You have to love a guy like Kenny Williams.
Going into the game against the Twins today, the White Sox were 17-22. Prior to this series they had endured a five-game losing streak, which put them six games out of first place. There’s no real reason to panic at this point – after all we’re barely 25 percent of the way into the season – but it clearly didn’t sit well with the South Side General Manager.
So he picked up the phone, called San Diego and made a deal for Jake Peavy. Even though it appears as though Peavy isn’t going to accept the deal (though I think he just needs some financial prodding to change his mind), Williams deserves credit. Two of the guys they were counting on toward the top-to-middle of their rotation have started slowly. But with the addition of Peavy, the Sox would have been starting a rotation of Peavy, Mark Buehrle, John Danks, Gavin Floyd and Who Cares.
It would easily have been the deepest rotation in the AL Central, and one of the three or four deepest in the American League. The 20-1 pasting they received from Minnesota today notwithstanding, this would have made the White Sox the hands down favorites to win their division.
I’ve always heard that for a major league GM, the bulk of the workload is in the off-season. That, to me, seems like an excuse perpetuated by lazy GM’s. I realize there is a lot to do between October and April, but it doesn’t mean that once spring training ends you can just throw your feet on the desk and enjoy the season.
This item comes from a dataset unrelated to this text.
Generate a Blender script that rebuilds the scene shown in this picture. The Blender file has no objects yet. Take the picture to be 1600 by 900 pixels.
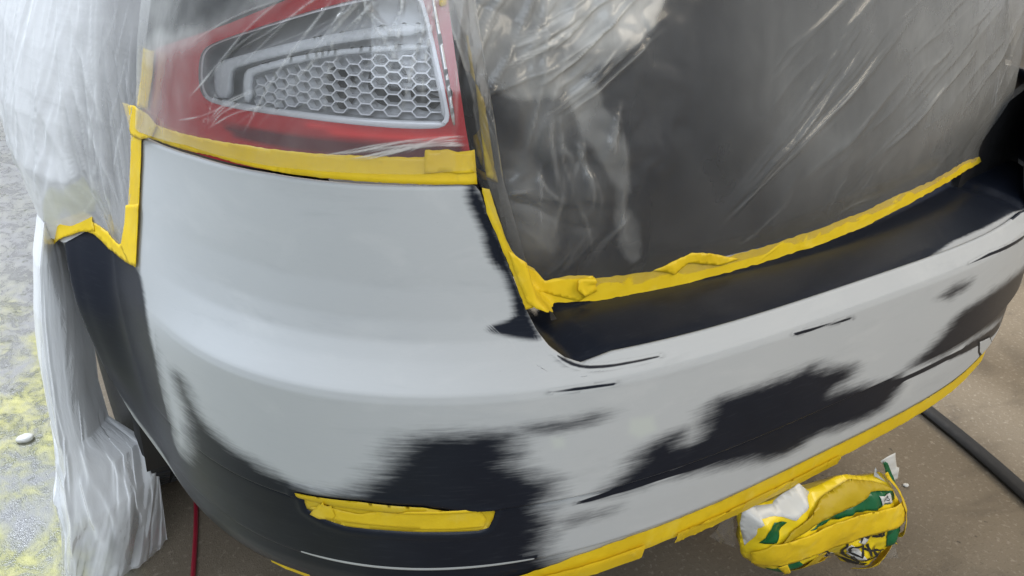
import bpy, bmesh, math, random
import numpy as np
from mathutils import Matrix, Vector, geometry

sc = bpy.context.scene
# ------------------------------------------------------------------ camera
cam = bpy.data.objects.new('camera', bpy.data.cameras.new('camera'))
sc.collection.objects.link(cam)
cam.matrix_world = Matrix(((0.83228756, 0.21133844, -0.51247779, -0.13298724),
                           (-0.55332534, 0.37274143, -0.74491267, -0.60609824),
                           (0.03359302, 0.9035485, 0.42716697, 1.14281605), (0, 0, 0, 1)))
cam.data.sensor_width = 36; cam.data.lens = 28.8
cam.data.clip_start = .02; cam.data.clip_end = 200
cam.data.dof.use_dof = False
sc.camera = cam
# ------------------------------------------------------------------ light
w = bpy.data.worlds.new('World'); sc.world = w; w.use_nodes = True
bg = w.node_tree.nodes['Background']; bg.inputs[0].default_value = (.78, .81, .85, 1); bg.inputs[1].default_value = .48

def area(name, loc, target, sx, sy, power, col):
    l = bpy.data.lights.new(name, 'AREA'); l.shape = 'RECTANGLE'; l.size = sx; l.size_y = sy
    l.energy = power; l.color = col
    o = bpy.data.objects.new(name, l); sc.collection.objects.link(o)
    o.location = loc; o.rotation_euler = (Vector(target) - Vector(loc)).to_track_quat('-Z', 'Y').to_euler()
    return o
area('daylight_opening', (-1.7, 4.4, 6.0), (-.15, 1.2, .3), 4.0, 3.0, 880, (.84, .91, 1.0))      # open door on the left
area('daylight_behind', (-2.2, -3.4, 3.6), (.6, .1, .5), 4.0, 2.4, 160, (.80, .89, 1.0))       # the same daylight behind the photographer
area('ceiling_lamps', (3.0, -2.2, 3.2), (1.2, .2, .5), 3.0, 1.2, 105, (1.0, .88, .70))
area('ceiling_lamps', (3.4, 3.6, 3.2), (2.0, .3, .0), 2.4, 1.2, 150, (1.0, .88, .70))              # warm garage tubes
vs = sc.view_settings; vs.view_transform = 'Standard'; vs.look = 'None'; vs.exposure = 0; vs.gamma = 1
sc.cycles.max_bounces = 6; sc.cycles.diffuse_bounces = 3; sc.cycles.transparent_max_bounces = 10
sc.cycles.use_adaptive_sampling = True; sc.cycles.adaptive_threshold = .025
sc.cycles.use_denoising = True
# ------------------------------------------------------------------ car body surface
# Car frame: X to the car's right, Y to its front, Z up; rearmost bumper line is near Y = 0.
PN, PB, PA = 3.355, 0.828, 0.93
_th = np.linspace(0, math.pi, 20001)
_c, _s = np.cos(_th), np.sin(_th)
_px = PA - np.sign(_c) * np.abs(_c) ** (2 / PN) * PA
_py = PB - PB * np.abs(_s) ** (2 / PN)
_tq = np.clip((_px - 1.40) / .46, 0, 1); _px = _px + .11 * _tq * _tq * (3 - 2 * _tq)
_arc = np.concatenate([[0], np.cumsum(np.hypot(np.diff(_px), np.diff(_py)))])
SL = float(_arc[-1])                       # length of the plan curve round the rear
_su = np.linspace(0, SL, 3001)
_pxu = np.interp(_su, _arc, _px); _pyu = np.interp(_su, _arc, _py)
_tx = np.gradient(_pxu, _su); _ty = np.gradient(_pyu, _su)
for _k in range(40):
    _tx[1:-1] = (_tx[:-2] + 2 * _tx[1:-1] + _tx[2:]) / 4; _ty[1:-1] = (_ty[:-2] + 2 * _ty[1:-1] + _ty[2:]) / 4
_tl = np.hypot(_tx, _ty); _tx /= _tl; _ty /= _tl
_iz = [.20, .26, .30, .316, .346, .3515, .355, .40, .442, .4475, .4505, .456, .470, .54, .612, .622, .640, .655, .675, .70, .74, .80, .85, .95, 1.05, 1.2, 1.45]
_ii = [.05, .030, .019, .0155, .0140, .0075, .0070, .0062, .0070, .0095, .0010, -.0046, -.0040, -.0025, -.001, .0015, .0135, .023, .0335, .041, .049, .057, .064, .085, .112, .17, .30]
_zt = np.linspace(.2, 1.45, 2501); _it = np.interp(_zt, _iz, _ii)
_kern = np.exp(-.5 * (np.arange(-14, 15) / 2.0) ** 2); _kern /= _kern.sum()
_it = np.convolve(np.pad(_it, 14, mode='edge'), _kern, mode='valid')
_i2 = np.interp(_zt, [.2, .26, .30, .35, .45, .54, .60, .66, .72, .80, .85, .95, 1.05, 1.2, 1.45], [.05, .030, .019, .010, .002, .0, .004, .018, .036, .055, .064, .085, .112, .17, .30])
_k2 = np.exp(-.5 * (np.arange(-60, 61) / 22) ** 2); _k2 /= _k2.sum(); _i2 = np.convolve(np.pad(_i2, 60, mode='edge'), _k2, mode='valid')

def inset(s, z):                            # creases fade out on the car's side
    m = smooth((np.minimum(s, SL - np.asarray(s)) - .27) / .30)
    return np.interp(z, _zt, _it) * m + np.interp(z, _zt, _i2) * (1 - m)
AY, AZ, AR = 1.05, .33, .37                 # wheel arch centre and radius

def smooth(x):
    x = np.clip(x, 0, 1); return x * x * (3 - 2 * x)

def plan(s):
    s = np.asarray(s, float)
    x = np.interp(s, _su, _pxu); y = np.interp(s, _su, _pyu)
    y = y + np.where(s < 0, -s, 0) + np.where(s > SL, s - SL, 0)
    tx = np.interp(s, _su, _tx); ty = np.interp(s, _su, _ty)
    return x, y, ty, -tx                    # position and outward normal

def flare(s, z):
    x, y, nx, ny = plan(s)
    d = np.hypot(y - AY, z - AZ) - AR
    amp = .051 * smooth((z - .20) / .38) * (1 - .5 * smooth((z - .69) / .14))
    h = smooth(1 - d / .115) * .9 + .1 * smooth(1 - d / .035)
    return amp * h * (np.asarray(s) < .6)

def surf(s, z, off=0.0):
    x, y, nx, ny = plan(s)
    k = off - inset(s, z) + flare(s, z)
    return np.stack([x + nx * k, y + ny * k, np.broadcast_to(np.asarray(z, float), x.shape)], -1)

def tail_y(x, z):                           # tailgate skin
    return .128 + .16 * (z - .66) + .60 * np.clip(z - .95, 0, 9) ** 2 + .05 * ((x - .93) / .5) ** 2

def gapmix(s, z):                           # 0 on the bumper / lamp skin, 1 on the tailgate
    x = plan(s)[0]
    g = np.interp(z, [.66, .72, .86, 1.05, 1.4], [.43, .375, .335, .305, .30])
    return smooth((np.minimum(x, 2.22 - x) - g + .01) / .05)

def tail(s, z, off=0.0):
    x, y, nx, ny = plan(s)
    m = gapmix(s, z)[..., None]
    zz = np.broadcast_to(np.asarray(z, float), x.shape)
    return surf(s, z, off) * (1 - m) + np.stack([x, tail_y(x, zz) - off, zz], -1) * m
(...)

The guys I admire are the guys willing to make an aggressive move to help their team win, especially early on before the July and August trade deadlines add ridiculous ransoms to deals for slightly-better-than-mediocre players. I’m not talking about doing something stupid like trading Scott Kazmir for Victor Zambrano, but making the moves that will have an immediate and long term impact.
Take a guy like Doug Melvin and the Milwaukee Brewers. Last season he made a bold move, giving up a highly-touted power-hitting prospect, Matt LaPorta, for CC Sabathia. Then with 12 games remaining in the regular season, he fired manager Ned Yost (a move I criticized heavily at the time, by the way) and inserted bench coach Dale Sveum.
Those moves energized the team. Carsten Charles was a monster for the Crew, going 11-2, and they surged to second place in the NL Central and won the Wild Card, breaking a 26-year playoff drought. Even though Sabathia is now in Yankee pinstripes, and Sveum is no longer the manager, Melvin’s gamble worked. Winning breeds winning. The Brewers young, talented core got a taste of success last year, and they find themselves in first place in their division on Memorial Day weekend.
Kenny Williams has always been a guy willing to take a risk to get his team going. Sometimes they work, like in 2004 when he switched the team’s focus from power to pitching, speed and defense by acquiring guys like Orlando Hernandez, Scott Podsednik, Tadahito Iguchi, and A.J. Pierzynski while bringing up Aaron Rowand and Joe Crede from the farm system.
Other times his moves have fallen flat. He traded for Roberto Alomar and Carl Everett in successive years with nothing to show for it. He traded for Ken Griffey Jr. last year. The Sox won the division in game 163, but probably would have anyway.
But he’s never satisfied and he’s constantly tinkering, always looking for ways to make his team better. There are a ton of General Managers who can’t say that. And, frankly, they should be ashamed of themselves. Their fans deserve better.